The allegation that there were ‘concerns’ about the colour of their baby, has been taken out of context by multiple commentators, to apparently show its ‘innocence’. Perhaps as a nod to ‘gentle’ racism, versus ‘awful, real’ racism, or what Alana Lentin has called ‘Not-Racism’. What is missed is that since its inception, racialised colonial power and slavery, relied on the birth of babies as a tool to replenish the unending slave labour force.

So, when someone in the British monarchy speaks about how dark the baby is going to be, context is rather important, is it not? The very subject of hereditary power, marriage, royalty, and bodies out of place lends itself to a race-class-gender analytic that is consistently denied and under-explored. Why? Because the outrage, and the visceral denial-reaction that a) the royal family could be racist, b) such a thing as racism still exists, c) this was ‘real’ racism, or d) she was telling the truth, is itself a pathologically related race-class blindness deeply embedded inside the political, social, economic and racial foundations of this country’s colonial repertoire.

The sovereign power embodied by the monarchy is throughout history the epitome of absolute denial of any and all other person and selfhood the sits outside of this divine / blood purity power base. The relationship the populous has with any member of the monarchy as a cultural and historical institution, is not person to person, it is subject to ruler.

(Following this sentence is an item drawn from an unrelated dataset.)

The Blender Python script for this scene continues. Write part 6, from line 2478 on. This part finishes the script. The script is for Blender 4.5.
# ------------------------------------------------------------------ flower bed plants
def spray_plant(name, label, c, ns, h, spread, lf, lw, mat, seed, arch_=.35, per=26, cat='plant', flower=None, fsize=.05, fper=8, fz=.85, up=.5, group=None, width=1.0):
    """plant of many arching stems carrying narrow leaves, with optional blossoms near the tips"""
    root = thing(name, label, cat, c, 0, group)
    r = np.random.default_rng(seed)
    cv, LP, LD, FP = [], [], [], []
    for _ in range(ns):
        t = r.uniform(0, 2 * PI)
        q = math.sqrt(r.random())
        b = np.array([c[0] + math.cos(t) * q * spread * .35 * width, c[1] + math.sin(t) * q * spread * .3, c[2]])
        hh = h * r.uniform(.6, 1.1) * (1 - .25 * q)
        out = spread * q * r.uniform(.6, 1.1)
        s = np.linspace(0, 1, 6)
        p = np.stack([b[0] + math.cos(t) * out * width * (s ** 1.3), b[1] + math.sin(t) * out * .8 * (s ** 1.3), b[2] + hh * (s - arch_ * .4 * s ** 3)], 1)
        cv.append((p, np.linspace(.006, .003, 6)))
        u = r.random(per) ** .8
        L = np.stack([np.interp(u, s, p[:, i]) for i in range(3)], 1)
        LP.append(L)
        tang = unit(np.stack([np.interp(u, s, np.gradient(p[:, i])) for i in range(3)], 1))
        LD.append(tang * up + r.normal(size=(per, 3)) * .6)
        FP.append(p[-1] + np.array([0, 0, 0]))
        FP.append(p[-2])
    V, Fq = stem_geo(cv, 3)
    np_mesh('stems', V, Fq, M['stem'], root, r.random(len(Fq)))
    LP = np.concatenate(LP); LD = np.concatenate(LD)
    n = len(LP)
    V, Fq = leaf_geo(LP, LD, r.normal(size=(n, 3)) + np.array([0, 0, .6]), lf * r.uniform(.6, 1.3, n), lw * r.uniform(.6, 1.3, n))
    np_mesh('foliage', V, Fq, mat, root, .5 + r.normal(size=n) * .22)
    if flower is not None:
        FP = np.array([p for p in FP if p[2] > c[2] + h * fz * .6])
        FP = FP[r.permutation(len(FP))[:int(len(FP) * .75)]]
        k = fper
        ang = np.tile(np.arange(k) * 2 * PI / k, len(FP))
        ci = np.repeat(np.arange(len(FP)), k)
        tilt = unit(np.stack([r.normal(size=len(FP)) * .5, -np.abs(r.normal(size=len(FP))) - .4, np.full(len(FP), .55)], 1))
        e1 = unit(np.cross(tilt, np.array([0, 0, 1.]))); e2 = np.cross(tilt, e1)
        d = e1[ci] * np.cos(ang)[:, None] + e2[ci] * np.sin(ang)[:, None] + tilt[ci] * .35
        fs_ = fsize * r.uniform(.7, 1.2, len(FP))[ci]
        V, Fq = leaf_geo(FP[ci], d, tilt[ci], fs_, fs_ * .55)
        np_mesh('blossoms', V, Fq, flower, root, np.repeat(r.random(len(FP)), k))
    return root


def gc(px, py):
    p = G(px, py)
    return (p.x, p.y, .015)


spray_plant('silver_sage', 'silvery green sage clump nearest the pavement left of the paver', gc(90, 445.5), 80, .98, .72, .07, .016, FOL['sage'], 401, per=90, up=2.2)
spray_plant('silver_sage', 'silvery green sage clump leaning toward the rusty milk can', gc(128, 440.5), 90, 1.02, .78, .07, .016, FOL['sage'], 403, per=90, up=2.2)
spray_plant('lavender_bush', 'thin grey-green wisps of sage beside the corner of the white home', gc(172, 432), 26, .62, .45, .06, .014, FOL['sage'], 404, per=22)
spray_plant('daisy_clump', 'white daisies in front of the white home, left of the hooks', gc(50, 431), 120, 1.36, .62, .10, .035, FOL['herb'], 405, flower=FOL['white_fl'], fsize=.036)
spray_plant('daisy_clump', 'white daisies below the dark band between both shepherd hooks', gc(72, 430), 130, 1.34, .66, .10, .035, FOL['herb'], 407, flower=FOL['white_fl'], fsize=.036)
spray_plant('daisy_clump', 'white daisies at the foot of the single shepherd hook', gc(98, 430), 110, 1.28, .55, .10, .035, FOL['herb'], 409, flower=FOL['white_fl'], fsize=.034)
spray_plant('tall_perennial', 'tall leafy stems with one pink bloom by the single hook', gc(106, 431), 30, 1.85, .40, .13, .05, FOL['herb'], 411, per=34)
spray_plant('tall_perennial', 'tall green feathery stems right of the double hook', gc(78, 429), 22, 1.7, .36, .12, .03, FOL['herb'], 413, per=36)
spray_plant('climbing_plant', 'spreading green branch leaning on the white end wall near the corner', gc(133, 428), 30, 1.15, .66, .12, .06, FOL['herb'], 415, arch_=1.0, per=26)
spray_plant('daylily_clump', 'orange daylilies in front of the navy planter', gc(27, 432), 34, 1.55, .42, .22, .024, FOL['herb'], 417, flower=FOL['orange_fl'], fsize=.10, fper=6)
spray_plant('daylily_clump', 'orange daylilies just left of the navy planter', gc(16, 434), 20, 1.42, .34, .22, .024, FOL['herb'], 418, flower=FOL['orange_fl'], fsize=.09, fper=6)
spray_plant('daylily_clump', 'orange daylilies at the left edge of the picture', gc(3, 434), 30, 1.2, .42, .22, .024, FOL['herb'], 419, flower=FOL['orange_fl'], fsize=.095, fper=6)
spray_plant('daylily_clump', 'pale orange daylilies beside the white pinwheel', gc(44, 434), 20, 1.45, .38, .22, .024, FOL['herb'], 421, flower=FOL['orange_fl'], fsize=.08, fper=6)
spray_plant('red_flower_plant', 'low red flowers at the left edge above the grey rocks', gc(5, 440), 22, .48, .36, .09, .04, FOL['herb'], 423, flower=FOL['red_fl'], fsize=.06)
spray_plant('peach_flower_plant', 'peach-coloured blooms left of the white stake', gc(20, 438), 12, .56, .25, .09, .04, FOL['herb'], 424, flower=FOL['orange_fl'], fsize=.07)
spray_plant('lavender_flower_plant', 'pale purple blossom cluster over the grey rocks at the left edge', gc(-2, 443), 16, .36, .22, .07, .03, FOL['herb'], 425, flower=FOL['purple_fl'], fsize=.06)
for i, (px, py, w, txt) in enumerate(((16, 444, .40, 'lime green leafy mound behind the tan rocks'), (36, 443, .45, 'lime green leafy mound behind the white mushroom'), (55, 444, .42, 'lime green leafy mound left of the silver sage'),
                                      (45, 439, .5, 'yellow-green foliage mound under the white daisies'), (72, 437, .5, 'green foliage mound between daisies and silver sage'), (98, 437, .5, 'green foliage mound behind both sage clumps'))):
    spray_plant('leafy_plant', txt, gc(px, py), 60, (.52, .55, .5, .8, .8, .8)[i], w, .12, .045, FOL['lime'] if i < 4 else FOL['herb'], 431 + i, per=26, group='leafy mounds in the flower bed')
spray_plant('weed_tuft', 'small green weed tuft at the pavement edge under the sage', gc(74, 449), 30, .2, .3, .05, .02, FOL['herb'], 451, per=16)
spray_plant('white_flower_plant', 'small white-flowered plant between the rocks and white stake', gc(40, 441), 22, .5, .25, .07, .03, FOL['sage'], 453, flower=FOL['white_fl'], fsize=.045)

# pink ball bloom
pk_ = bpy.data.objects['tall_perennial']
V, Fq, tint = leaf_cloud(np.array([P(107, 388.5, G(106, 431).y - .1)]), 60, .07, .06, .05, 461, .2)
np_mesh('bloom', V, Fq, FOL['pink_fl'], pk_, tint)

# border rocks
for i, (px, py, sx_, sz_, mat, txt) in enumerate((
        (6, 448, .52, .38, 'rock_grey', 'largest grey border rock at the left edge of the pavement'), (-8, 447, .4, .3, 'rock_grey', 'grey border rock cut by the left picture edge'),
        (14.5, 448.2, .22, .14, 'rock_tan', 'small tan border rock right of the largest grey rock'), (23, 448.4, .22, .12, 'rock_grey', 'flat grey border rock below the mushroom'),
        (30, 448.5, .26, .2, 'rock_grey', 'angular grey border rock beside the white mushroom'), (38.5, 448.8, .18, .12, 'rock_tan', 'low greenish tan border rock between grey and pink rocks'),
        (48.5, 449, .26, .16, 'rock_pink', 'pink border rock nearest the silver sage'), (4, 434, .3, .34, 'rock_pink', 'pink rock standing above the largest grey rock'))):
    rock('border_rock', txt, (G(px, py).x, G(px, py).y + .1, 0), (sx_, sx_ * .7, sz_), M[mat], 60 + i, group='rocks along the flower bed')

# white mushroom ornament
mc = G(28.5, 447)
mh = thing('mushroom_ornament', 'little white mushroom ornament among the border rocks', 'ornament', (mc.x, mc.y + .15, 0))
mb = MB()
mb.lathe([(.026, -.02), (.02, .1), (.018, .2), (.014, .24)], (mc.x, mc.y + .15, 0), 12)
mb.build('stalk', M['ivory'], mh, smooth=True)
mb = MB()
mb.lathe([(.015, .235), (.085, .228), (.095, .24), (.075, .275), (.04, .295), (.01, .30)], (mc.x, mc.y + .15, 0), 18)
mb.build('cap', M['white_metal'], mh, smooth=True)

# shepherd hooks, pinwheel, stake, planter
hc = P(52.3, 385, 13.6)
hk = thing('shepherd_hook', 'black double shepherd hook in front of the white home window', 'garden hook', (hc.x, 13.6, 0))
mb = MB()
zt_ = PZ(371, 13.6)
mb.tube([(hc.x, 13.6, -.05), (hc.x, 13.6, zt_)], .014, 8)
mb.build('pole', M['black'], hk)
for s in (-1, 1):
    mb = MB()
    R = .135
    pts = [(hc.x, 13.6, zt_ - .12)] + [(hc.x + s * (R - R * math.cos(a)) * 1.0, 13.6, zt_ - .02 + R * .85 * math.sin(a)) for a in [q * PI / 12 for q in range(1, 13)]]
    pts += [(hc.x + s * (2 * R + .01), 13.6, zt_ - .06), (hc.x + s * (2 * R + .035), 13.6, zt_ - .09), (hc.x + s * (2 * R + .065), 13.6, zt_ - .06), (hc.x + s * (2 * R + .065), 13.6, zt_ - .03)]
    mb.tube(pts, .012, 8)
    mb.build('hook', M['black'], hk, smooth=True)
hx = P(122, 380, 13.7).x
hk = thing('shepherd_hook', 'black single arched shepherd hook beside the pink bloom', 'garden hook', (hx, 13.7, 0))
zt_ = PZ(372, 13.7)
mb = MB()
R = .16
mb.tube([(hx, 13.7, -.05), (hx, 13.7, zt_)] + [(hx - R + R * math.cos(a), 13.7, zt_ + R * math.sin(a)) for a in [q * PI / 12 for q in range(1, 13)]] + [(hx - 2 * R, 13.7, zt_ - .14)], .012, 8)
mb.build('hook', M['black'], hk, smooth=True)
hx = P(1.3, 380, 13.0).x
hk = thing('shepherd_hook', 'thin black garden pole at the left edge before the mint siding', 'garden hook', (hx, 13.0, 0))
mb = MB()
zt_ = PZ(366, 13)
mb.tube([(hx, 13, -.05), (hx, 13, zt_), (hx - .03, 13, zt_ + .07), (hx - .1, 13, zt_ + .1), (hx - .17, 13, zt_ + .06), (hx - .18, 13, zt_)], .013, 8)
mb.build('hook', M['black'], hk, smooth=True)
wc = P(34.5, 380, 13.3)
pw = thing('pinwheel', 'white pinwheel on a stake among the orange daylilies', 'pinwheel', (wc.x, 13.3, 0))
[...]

In the UK then, we have a long history of critical thought around this thing called ‘class’ or ‘class-identity’, and the antagonistic relationship with the Royal family. And yet, where is the relational class-race component? There is little analysis in media coverage or popular discussion of whiteness as a structural power, and so while on the one hand, ‘race’ is everywhere at the moment, it is also no-where to be properly seen and pulled apart.

The mistaken, mis-read analysis of racism within the royal family towards Meghan, Harry and their child is erroneous not because it doesn’t exist, but precisely because it cannot NOT exist. The racially structured logic of a society fundamentally bult on stratified labour, extraction of value from labouring bodies, and the maintenance of those power relations through advanced, consumer and cultural capitalism is simultaneously raced and gendered, as Social Reproduction theorists and intersectional writers have long argued.

While the couple have been congratulated in the US for their honesty here in the UK, it feels like a different story. And this is because there are overlapping and different race-class-power histories at play. The denial of racism is at once the denial of racialised power, at work in every level of society. That’s why the term institutional racism exists, first used in 1967 by Stokely Carmichael and Charles Hamilton. Since then, it has been an on-going challenge to pinpoint culpability in the face of institutional oppression.

Despite the power and privilege at play in the couple’s lives – they cannot be separated from it – they are also pointing to an institutional racism and deeply systemic raced and classed inequalities that the majority of those who experience it, will never get a chance to be interviewed about by Oprah Winfrey.  

The ‘who-dunnit’ element to this story is a powerful, consumer cultural distraction from deeper, larger and longer-historical issues. As I advise students, to analyse what ‘racism’ is, one needs to look at what race is in any given moment, because it changes, and the targets of ‘race’ change from period to period, society to society, and group to group.

We may have been hopeful that an institution such as the Royal family might embrace the changed embodied by Meghan, Harry and their family, but given the history of such institutions, the ensuing debacle it is hardly surprising. As Audrey Lorde’s cogency warned, and as Meghan may have realised, ‘You can’t dismantle the masters house with the master’s tools.’

Dr Harshad Keval is a Senior Lecturer Sociology.